UUP and Tories in 'mongrel relationship', says Taylor


THE ULSTER Unionists and the British Conservatives are involved in a “mongrel relationship” which will cause damaging confusion in the imminent Westminster election, former MP John Taylor has claimed.

Mr Taylor, now Lord Kilclooney, was also critical of his party’s approach to the devolution of policing and justice in the aftermath of Tuesday’s Assembly vote to request the transfer of powers from London.

With the Conservatives and the Ulster Unionists preparing an agreed candidates list for the May election, Lord Kilclooney said the nature of the alliance between the two parties was deeply flawed.

“I’ve always thought it to be a mongrel relationship,” he said.

“Either they should have gone the whole way and become a part of the Conservative party or nothing. Not this kind of mongrel relationship which has led tragically to the confusion over the last few weeks, including [on Tuesday].”

Referring to the decision of the UUP to vote against devolution of policing and justice while the Conservatives supported the transfer, Lord Kilclooney warned: “There is continuing contradiction between Ulster Unionists and Conservative party position which is going to end up in chaos at the general election.”

Lord Kilclooney served in the Ministry of Home Affairs in Stormont which exercised policing and justice powers prior to the imposition of direct rule by London.

It was the removal of these powers which provoked the resignation of then Northern Ireland prime minister Brian Faulkner and the collapse of the old parliament.

He also sharply criticised the UUP’s insistence on agreement over education reform as a condition for supporting devolution of justice.

“I just think they are in the wrong. They shouldn’t have been linking devolution with education. I agree in their approach to education but I don’t think they should have blackmailed.”

Reiterating the need for local control of policing and justice he added: “It is important for any government to have its own attorney general and a minister of justice.
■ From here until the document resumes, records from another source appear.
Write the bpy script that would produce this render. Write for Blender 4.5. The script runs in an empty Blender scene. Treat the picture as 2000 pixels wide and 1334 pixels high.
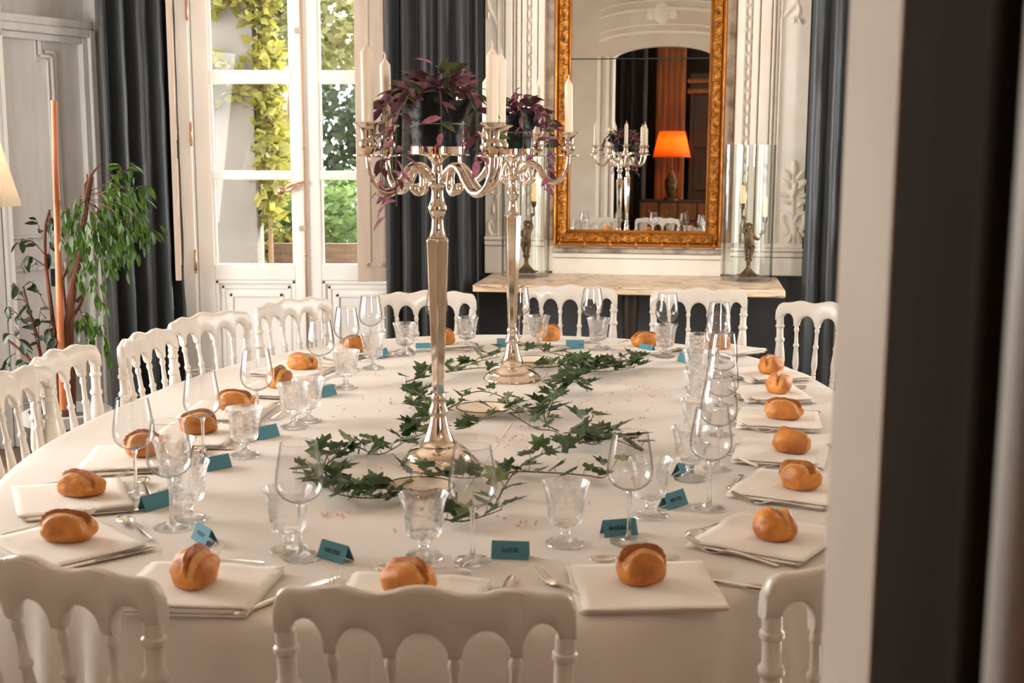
import bpy, math, random
from mathutils import Vector, Matrix, noise
R = math.radians
sin, cos, pi = math.sin, math.cos, math.pi
SC = bpy.context.scene
COL = SC.collection
random.seed(7)

# ------------------------------------------------------------------ camera, sky, sun, window light, added fill light, exposure
F = 2400.0; H = 1.485; ROLL = 0.004
PITCH = math.atan(367 / F)
fw = Vector((0, cos(PITCH), -sin(PITCH))); rt = Vector((1, 0, 0)); up = rt.cross(fw)
r2 = rt * cos(ROLL) + up * sin(ROLL); u2 = up * cos(ROLL) - rt * sin(ROLL)
CAM = Matrix((r2, u2, -fw)).transposed()
cd = bpy.data.cameras.new('camera'); cam = bpy.data.objects.new('camera', cd); COL.objects.link(cam)
cam.matrix_world = Matrix.Translation((0, 0, H)) @ CAM.to_4x4()
cd.sensor_width = 36; cd.lens = F / 2000 * 36; cd.clip_start = .02; cd.clip_end = 200
cd.dof.use_dof = True; cd.dof.focus_distance = 4.0; cd.dof.aperture_fstop = 7.0
SC.camera = cam
vs = SC.view_settings
vs.view_transform = 'Standard'; vs.look = 'None'; vs.gamma = 1; vs.use_curve_mapping = False
vs.exposure = 0.52
SC.cycles.transparent_max_bounces = 40; SC.cycles.max_bounces = 16; SC.cycles.transmission_bounces = 16
W = bpy.data.worlds.new('sky'); SC.world = W; W.use_nodes = True
bg = W.node_tree.nodes['Background']; bg.inputs[0].default_value = (1, .985, .96, 1); bg.inputs[1].default_value = 6.5
def light(name, kind, loc, aim, power, color, size=None, sy=None, angle=None):
    l = bpy.data.lights.new(name, kind); l.energy = power; l.color = color
    if size: l.shape = 'RECTANGLE'; l.size = size; l.size_y = sy
    if angle: l.angle = angle
    o = bpy.data.objects.new(name, l); COL.objects.link(o); o.location = loc
    o.rotation_euler = (Vector(aim) - Vector(loc)).to_track_quat('-Z', 'Y').to_euler(); return o
light('sun', 'SUN', (2, 9, 6), (2 - .62, 9 - .80, 6 - .55), 9.0, (1, .93, .82), angle=R(1.5))
light('left_window_daylight', 'AREA', (-3.14, 3.85, 1.6), (-.6, 5.3, 1.1), 60, (1, .975, .945), 2.4, 1.5)
light('right_fill_light', 'AREA', (2.96, 5.1, 1.6), (-.8, 5.0, 1.0), 13, (1, .97, .94), 1.6, 1.5)  # added fill with no seen source, brightens the back of the room
light('rear_room_fill_light', 'AREA', (1.9, -1.76, 1.6), (-.2, 6.6, 1.3), 255, (1, .97, .93), 1.0, 1.7)  # added fill light behind the camera, brightens the overmantel past the front table
pt = light('french_window_portal', 'AREA', (-1.17, 7.10, 1.85), (-1.17, 0, 1.85), 1, (1, 1, 1), 1.3, 2.2); pt.data.cycles.is_portal = True
def ray(u, v):
    return (CAM @ Vector(((u - 1000) / F, -(v - 667) / F, -1)))
CP = Vector((0, 0, H))
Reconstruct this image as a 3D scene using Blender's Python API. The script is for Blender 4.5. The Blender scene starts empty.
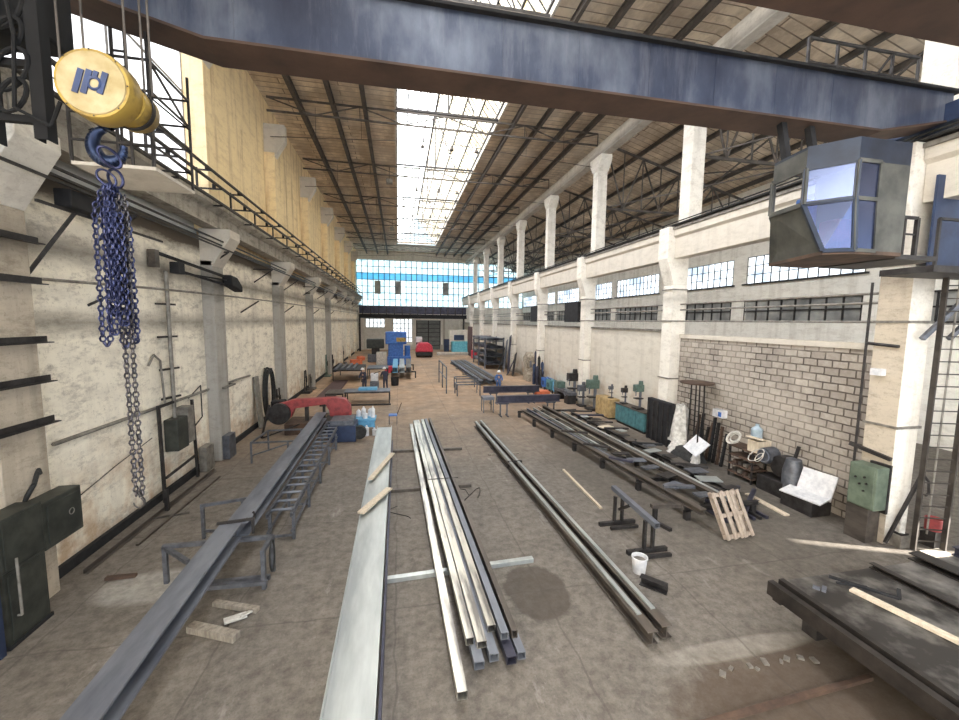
import bpy, bmesh, math, random
from mathutils import Vector, Matrix
R = random.Random(7)
SC = bpy.context.scene
COL = SC.collection
PI = math.pi
# ------------------------------------------------------------------ camera solve (metres; X across, Y along the hall, Z up)
FPX, EYE = 400.0, 5.5
_vy = Vector((398-479.5, 360-320, -FPX)).normalized()
_up = Vector((1, -.012, 0)).cross(_vy); _up = _vy.cross(_up.cross(_vy)).normalized()
if _up.y < 0: _up = -_up
_vx = _vy.cross(_up)
CAM = Matrix((_vx, _vy, _up))            # camera -> world rotation
EYEP = Vector((0, 0, EYE))
def _ray(px, py): return CAM @ Vector((px-479.5, 360-py, -FPX))
def onZ(px, py, z=0.0): r = _ray(px, py); return EYEP + r*((z-EYE)/r.z)
def onX(px, py, x): r = _ray(px, py); return EYEP + r*(x/r.x)
def onY(px, py, y): r = _ray(px, py); return EYEP + r*(y/r.y)

# ------------------------------------------------------------------ materials
MATS = {}
def _nt(name):
    m = bpy.data.materials.new(name); m.use_nodes = True
    nt = m.node_tree; b = nt.nodes['Principled BSDF']
    return m, nt, b
def noise(nt, scale, detail=6, stretch=None, rough=.6, coord='Object'):
    tc = nt.nodes.new('ShaderNodeTexCoord'); n = nt.nodes.new('ShaderNodeTexNoise')
    n.inputs['Scale'].default_value = scale; n.inputs['Detail'].default_value = detail; n.inputs['Roughness'].default_value = rough
    src = tc.outputs[coord]
    if stretch:
        mp = nt.nodes.new('ShaderNodeMapping'); mp.inputs['Scale'].default_value = stretch
        nt.links.new(src, mp.inputs['Vector']); src = mp.outputs['Vector']
    nt.links.new(src, n.inputs['Vector']); return n.outputs['Fac']
def ramp(nt, fac, stops):
    r = nt.nodes.new('ShaderNodeValToRGB'); e = r.color_ramp.elements
    while len(e) < len(stops): e.new(.5)
    for k, (p, c) in enumerate(stops):
        e[k].position = p; e[k].color = (c[0], c[1], c[2], 1) if not isinstance(c, (int, float)) else (c, c, c, 1)
    nt.links.new(fac, r.inputs['Fac']); return r.outputs['Color']
def mix(nt, fac, a, b, mode='MIX'):
    m = nt.nodes.new('ShaderNodeMix'); m.data_type = 'RGBA'; m.blend_type = mode
    for s, v in ((0, fac), (6, a), (7, b)):
        if isinstance(v, (int, float)): m.inputs[s].default_value = v
        elif isinstance(v, tuple): m.inputs[s].default_value = (v[0], v[1], v[2], 1)
        else: nt.links.new(v, m.inputs[s])
    return m.outputs[2]
def bump(nt, b, h, strength=.3, dist=.02):
    n = nt.nodes.new('ShaderNodeBump'); n.inputs['Strength'].default_value = strength; n.inputs['Distance'].default_value = dist
    nt.links.new(h, n.inputs['Height']); nt.links.new(n.outputs['Normal'], b.inputs['Normal'])
def math_(nt, op, a, b=None, clamp=False):
    m = nt.nodes.new('ShaderNodeMath'); m.operation = op; m.use_clamp = clamp
    for s, v in ((0, a), (1, b)):
        if v is None: continue
        if isinstance(v, (int, float)): m.inputs[s].default_value = v
        else: nt.links.new(v, m.inputs[s])
    return m.outputs[0]
def plain(name, c, c2=None, rough=.6, metal=0., scale=3., bmp=.15, stretch=None, lo=.35, hi=.65):
    if name in MATS: return MATS[name]
    m, nt, b = _nt(name)
    c2 = c2 or tuple(x*.72 for x in c)
    n = noise(nt, scale, stretch=stretch)
    nt.links.new(ramp(nt, n, [(lo, c2), (hi, c)]), b.inputs['Base Color'])
    b.inputs['Roughness'].default_value = rough; b.inputs['Metallic'].default_value = metal
    if bmp: bump(nt, b, n, bmp)
    MATS[name] = m; return m
def emit(name, c, s, c2=None, scale=1.5, lo=.4, hi=.6, stretch=None, s2=None):
    m, nt, b = _nt(name)
    b.inputs['Base Color'].default_value = (.3, .3, .3, 1); b.inputs['Roughness'].default_value = .3
    if c2:
        n = noise(nt, scale, 3, stretch)
        nt.links.new(ramp(nt, n, [(lo, tuple(x*(s2 or s) for x in c2)), (hi, tuple(x*s for x in c))]), b.inputs['Emission Color'])
        b.inputs['Emission Strength'].default_value = 1
    else:
        b.inputs['Emission Color'].default_value = (*c, 1); b.inputs['Emission Strength'].default_value = s
    MATS[name] = m; return m

def make_floor():
    m, nt, b = _nt('concrete_floor')
    big = noise(nt, .35, 5); fine = noise(nt, 5., 9, rough=.72); mid = noise(nt, 1.3, 8, rough=.7)
    base = ramp(nt, mid, [(.3, (.09, .077, .065)), (.55, (.165, .145, .126)), (.72, (.26, .232, .2))])
    base = mix(nt, .5, base, ramp(nt, fine, [(.38, (.1, .086, .074)), (.62, (.27, .245, .215))]))
    base = mix(nt, ramp(nt, noise(nt, 22., 6, rough=.8), [(.5, 0.), (.68, .5)]), base, (.07, .06, .052))
    base = mix(nt, ramp(nt, noise(nt, 13., 6, rough=.8, stretch=(1.3, 1, 1)), [(.6, 0.), (.72, .5)]), base, (.42, .4, .37))
    tc = nt.nodes.new('ShaderNodeTexCoord'); sp = nt.nodes.new('ShaderNodeSeparateXYZ'); nt.links.new(tc.outputs['Object'], sp.inputs[0])
    X, Y = sp.outputs[0], sp.outputs[1]
    # sandy dust lying over the middle and far floor
    fy = math_(nt, 'MULTIPLY', math_(nt, 'SUBTRACT', Y, 14.), .06, True)
    dust = math_(nt, 'MULTIPLY', fy, ramp(nt, big, [(.35, 0.45), (.6, 1.)]))
    base = mix(nt, dust, base, ramp(nt, mid, [(.35, (.36, .23, .14)), (.65, (.56, .39, .26))]))
    # white powder smears
    w = ramp(nt, noise(nt, .9, 8, (1., .35, 1.), .75), [(.6, 0.), (.72, .55)])
    base = mix(nt, w, base, (.5, .48, .45))
    # dark damp patch
    def spot(cx, cy, rx, ry, soft):
        dx = math_(nt, 'DIVIDE', math_(nt, 'SUBTRACT', X, cx), rx); dy = math_(nt, 'DIVIDE', math_(nt, 'SUBTRACT', Y, cy), ry)
        d = math_(nt, 'ADD', math_(nt, 'MULTIPLY', dx, dx), math_(nt, 'MULTIPLY', dy, dy))
        d = math_(nt, 'ADD', d, math_(nt, 'MULTIPLY', mid, 1.2))
        return math_(nt, 'MULTIPLY', math_(nt, 'SUBTRACT', 1.6+soft, d), 1/soft, True)
    base = mix(nt, math_(nt, 'MULTIPLY', spot(2.75, 7.35, .62, .8, .25), .72), base, (.06, .048, .038))
    base = mix(nt, math_(nt, 'MULTIPLY', spot(6.2, 3.6, 2.4, 1.5, .8), .7), base, (.075, .048, .03))
    base = mix(nt, math_(nt, 'MULTIPLY', spot(9.2, 13.5, 2.8, 6., 1.), .45), base, (.07, .06, .05))
    base = mix(nt, math_(nt, 'MULTIPLY', math_(nt, 'MULTIPLY', spot(5.6, 5.3, 1.3, .16, .9), fine), .5), base, (.52, .49, .43))
    base = mix(nt, math_(nt, 'MULTIPLY', math_(nt, 'MULTIPLY', spot(-4.9, 8.9, .9, .45, .9), fine), .7), base, (.62, .6, .56))
    # slab joints and cracks
    br = nt.nodes.new('ShaderNodeTexBrick'); mp = nt.nodes.new('ShaderNodeMapping'); nt.links.new(tc.outputs['Object'], mp.inputs[0])
    dist = nt.nodes.new('ShaderNodeVectorMath'); dist.operation = 'ADD'
    nn = nt.nodes.new('ShaderNodeTexNoise'); nn.inputs['Scale'].default_value = 1.5; nt.links.new(tc.outputs['Object'], nn.inputs['Vector'])
    sc = nt.nodes.new('ShaderNodeVectorMath'); sc.operation = 'SCALE'; sc.inputs['Scale'].default_value = .18; nt.links.new(nn.outputs['Color'], sc.inputs[0])
    nt.links.new(mp.outputs[0], dist.inputs[0]); nt.links.new(sc.outputs[0], dist.inputs[1]); nt.links.new(dist.outputs[0], br.inputs['Vector'])
    br.offset = 0; br.inputs['Scale'].default_value = 1; br.inputs['Brick Width'].default_value = 2.95; br.inputs['Row Height'].default_value = 3.7
    br.inputs['Mortar Size'].default_value = .022; br.inputs['Mortar Smooth'].default_value = .3
    base = mix(nt, math_(nt, 'MULTIPLY', br.outputs['Fac'], .4), base, (.07, .058, .05))
    nt.links.new(base, b.inputs['Base Color'])
    b.inputs['Roughness'].default_value = .72
    b.inputs['Specular IOR Level'].default_value = .35
    bump(nt, b, fine, .35, .02)
    return m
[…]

“The late Brian Faulkner the prime minister said that devolution was useless at Stormont unless you had control of the policing and judicial system.”

The Stormont Executive will now evolve into “a real government now it has got all these powers of devolution completed,” he said.

There had not been much progress to show on education, the reorganisation of local government or on water charges. “All these issues are sitting in amends with no progress,” he said.

Although he is strongly supportive of the devolution of policing and justice, Lord Kilclooney said the Traditional Unionist Voice (TUV), which opposes power sharing at Stormont with Sinn Féin, could be proved right.

“In time Jim Allister, the TUV and the Ulster Unionists could be proved right,” he said.

“Both oppose devolution of policing and justice and if the Executive proves to be incapable of making decisions and if Sinn Féin and some members of SDLP show they are incapable of accepting Northern Ireland’s existence, Jim Allister and the Ulster Unionists will be proved right in the longer term.”